The components of tray 20 are preferably made of molded plastic, such as polystyrene, making it lightweight, economical and easy to manufacture, relatively durable, rigid, and strong. The tray 20 or portions thereof may, however, be made of other or additional materials, including but not limited to wood, which can add further stability and rigidity to the tray.

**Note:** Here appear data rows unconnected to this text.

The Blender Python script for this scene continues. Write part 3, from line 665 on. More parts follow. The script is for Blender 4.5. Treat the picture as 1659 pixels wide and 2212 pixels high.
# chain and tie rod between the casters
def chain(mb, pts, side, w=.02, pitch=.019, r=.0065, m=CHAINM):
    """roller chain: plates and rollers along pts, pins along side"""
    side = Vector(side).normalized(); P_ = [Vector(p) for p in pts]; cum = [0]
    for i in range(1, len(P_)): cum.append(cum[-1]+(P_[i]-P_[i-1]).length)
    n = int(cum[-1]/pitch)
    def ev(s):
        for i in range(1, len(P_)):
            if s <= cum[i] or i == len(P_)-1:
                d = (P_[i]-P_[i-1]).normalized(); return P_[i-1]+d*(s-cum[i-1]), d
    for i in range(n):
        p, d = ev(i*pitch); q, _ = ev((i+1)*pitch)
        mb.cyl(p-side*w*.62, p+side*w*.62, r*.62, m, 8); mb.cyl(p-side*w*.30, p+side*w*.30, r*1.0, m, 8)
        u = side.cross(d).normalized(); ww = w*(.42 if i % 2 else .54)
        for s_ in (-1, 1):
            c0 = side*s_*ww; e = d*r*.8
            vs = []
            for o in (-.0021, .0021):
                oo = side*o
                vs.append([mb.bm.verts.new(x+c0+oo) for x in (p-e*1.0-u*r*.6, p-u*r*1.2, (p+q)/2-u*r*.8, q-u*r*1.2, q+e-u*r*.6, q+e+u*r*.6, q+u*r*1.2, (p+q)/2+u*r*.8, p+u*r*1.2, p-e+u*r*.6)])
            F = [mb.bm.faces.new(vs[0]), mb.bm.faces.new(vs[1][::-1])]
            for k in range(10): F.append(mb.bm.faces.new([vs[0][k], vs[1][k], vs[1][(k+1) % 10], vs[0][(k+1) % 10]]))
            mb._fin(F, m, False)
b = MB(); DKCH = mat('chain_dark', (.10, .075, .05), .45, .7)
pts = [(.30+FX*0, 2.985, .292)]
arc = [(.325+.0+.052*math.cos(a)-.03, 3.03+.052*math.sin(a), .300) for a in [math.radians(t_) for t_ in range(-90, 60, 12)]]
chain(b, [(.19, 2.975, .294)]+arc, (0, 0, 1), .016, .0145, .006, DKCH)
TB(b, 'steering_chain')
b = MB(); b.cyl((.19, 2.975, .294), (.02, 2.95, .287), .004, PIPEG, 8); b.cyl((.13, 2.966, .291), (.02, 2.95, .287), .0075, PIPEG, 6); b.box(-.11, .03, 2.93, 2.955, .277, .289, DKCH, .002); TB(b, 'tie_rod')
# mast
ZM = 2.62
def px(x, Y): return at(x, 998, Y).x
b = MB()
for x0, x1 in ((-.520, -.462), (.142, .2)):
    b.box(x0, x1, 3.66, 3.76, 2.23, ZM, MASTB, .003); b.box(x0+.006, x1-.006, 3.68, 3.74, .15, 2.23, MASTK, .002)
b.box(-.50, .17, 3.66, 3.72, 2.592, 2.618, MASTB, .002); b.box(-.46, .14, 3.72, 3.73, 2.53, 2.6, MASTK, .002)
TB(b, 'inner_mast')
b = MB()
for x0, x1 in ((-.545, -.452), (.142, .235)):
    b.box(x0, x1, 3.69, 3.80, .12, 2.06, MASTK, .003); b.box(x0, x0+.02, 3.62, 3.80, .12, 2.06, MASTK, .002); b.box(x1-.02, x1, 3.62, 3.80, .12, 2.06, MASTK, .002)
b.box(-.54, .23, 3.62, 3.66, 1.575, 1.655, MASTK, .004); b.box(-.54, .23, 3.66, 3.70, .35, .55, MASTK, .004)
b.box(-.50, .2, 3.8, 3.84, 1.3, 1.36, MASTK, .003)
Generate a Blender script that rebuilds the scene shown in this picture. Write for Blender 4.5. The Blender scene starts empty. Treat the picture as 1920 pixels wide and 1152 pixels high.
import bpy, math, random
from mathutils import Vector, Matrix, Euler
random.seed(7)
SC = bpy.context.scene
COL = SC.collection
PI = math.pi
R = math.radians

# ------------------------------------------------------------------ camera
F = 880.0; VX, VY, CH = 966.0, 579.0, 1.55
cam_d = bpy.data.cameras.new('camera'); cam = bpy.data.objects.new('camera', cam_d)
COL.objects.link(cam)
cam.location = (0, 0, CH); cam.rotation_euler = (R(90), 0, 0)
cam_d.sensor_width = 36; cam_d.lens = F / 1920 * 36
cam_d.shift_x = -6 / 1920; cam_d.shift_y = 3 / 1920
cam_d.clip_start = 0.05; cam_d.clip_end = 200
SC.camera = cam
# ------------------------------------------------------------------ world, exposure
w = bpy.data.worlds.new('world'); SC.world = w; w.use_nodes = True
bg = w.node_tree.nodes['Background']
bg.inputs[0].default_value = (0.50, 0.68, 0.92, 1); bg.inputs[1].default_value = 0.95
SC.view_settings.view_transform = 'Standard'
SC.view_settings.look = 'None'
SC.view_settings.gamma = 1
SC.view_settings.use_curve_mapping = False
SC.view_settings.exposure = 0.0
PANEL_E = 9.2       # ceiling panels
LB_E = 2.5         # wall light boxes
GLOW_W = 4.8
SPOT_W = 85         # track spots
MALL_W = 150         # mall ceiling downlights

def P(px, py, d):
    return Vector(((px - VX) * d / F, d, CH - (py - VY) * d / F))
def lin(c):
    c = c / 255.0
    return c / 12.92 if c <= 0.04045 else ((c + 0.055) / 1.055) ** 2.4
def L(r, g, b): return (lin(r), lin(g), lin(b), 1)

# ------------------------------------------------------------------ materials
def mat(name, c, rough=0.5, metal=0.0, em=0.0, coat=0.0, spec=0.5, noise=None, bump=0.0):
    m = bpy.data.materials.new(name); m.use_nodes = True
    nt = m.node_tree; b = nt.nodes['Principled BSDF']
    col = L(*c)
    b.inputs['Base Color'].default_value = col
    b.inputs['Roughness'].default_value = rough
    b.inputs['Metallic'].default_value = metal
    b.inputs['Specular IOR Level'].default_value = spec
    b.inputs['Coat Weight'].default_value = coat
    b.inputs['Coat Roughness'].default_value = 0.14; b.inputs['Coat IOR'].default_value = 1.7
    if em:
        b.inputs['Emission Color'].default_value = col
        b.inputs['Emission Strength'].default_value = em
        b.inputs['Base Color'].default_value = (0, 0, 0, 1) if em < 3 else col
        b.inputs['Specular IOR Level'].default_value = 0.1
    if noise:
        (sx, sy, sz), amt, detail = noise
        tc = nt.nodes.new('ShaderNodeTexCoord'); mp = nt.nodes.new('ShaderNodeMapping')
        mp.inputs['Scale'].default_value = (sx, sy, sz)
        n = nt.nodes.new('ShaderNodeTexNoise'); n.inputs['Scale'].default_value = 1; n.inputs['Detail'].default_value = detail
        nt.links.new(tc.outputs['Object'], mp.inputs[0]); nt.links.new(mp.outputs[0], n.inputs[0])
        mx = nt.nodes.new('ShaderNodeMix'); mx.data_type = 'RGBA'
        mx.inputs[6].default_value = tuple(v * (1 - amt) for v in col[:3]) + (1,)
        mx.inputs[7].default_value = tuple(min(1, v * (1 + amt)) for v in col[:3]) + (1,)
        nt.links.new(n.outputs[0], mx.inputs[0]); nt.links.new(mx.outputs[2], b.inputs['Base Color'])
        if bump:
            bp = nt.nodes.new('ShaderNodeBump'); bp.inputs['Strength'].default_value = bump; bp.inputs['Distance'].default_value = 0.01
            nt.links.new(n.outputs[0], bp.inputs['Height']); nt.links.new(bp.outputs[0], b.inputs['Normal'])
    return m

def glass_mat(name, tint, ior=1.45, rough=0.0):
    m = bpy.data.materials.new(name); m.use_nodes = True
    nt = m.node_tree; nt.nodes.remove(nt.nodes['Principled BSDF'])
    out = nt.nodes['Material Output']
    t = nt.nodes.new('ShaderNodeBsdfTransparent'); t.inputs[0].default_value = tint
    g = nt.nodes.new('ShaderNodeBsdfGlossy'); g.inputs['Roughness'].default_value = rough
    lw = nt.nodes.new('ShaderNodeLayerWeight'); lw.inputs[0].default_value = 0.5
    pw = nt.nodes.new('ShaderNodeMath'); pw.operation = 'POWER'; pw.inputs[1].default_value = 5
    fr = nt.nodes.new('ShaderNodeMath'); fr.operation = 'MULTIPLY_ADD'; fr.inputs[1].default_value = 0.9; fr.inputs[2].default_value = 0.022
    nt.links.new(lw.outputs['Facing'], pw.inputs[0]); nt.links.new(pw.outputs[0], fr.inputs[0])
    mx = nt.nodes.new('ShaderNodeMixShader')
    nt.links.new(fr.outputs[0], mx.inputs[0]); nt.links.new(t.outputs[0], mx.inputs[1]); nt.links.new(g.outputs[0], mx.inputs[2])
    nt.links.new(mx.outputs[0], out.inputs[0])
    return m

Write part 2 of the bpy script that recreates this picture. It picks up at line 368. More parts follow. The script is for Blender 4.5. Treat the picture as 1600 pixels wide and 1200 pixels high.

In use, the hunter assembles the multi-section, expandable tray of an embodiment of the present invention by interconnecting the sections 21A, 21B and 21C thereof, affixing the mounting sections thereto and adjusting the length of the middle section 21B by engaging and adjusting subsections 26A and 26B, and mounts the same on the rails of a hunting stand by means of the mounting sections. He or she may then place on the tray, or hang on the hooks, his or her hunting supplies, for example food, drinks, binoculars, a radio, a grunt call, rattling antlers, ammunition and a flashlight, and may rest in a recess 31 his or her firearm.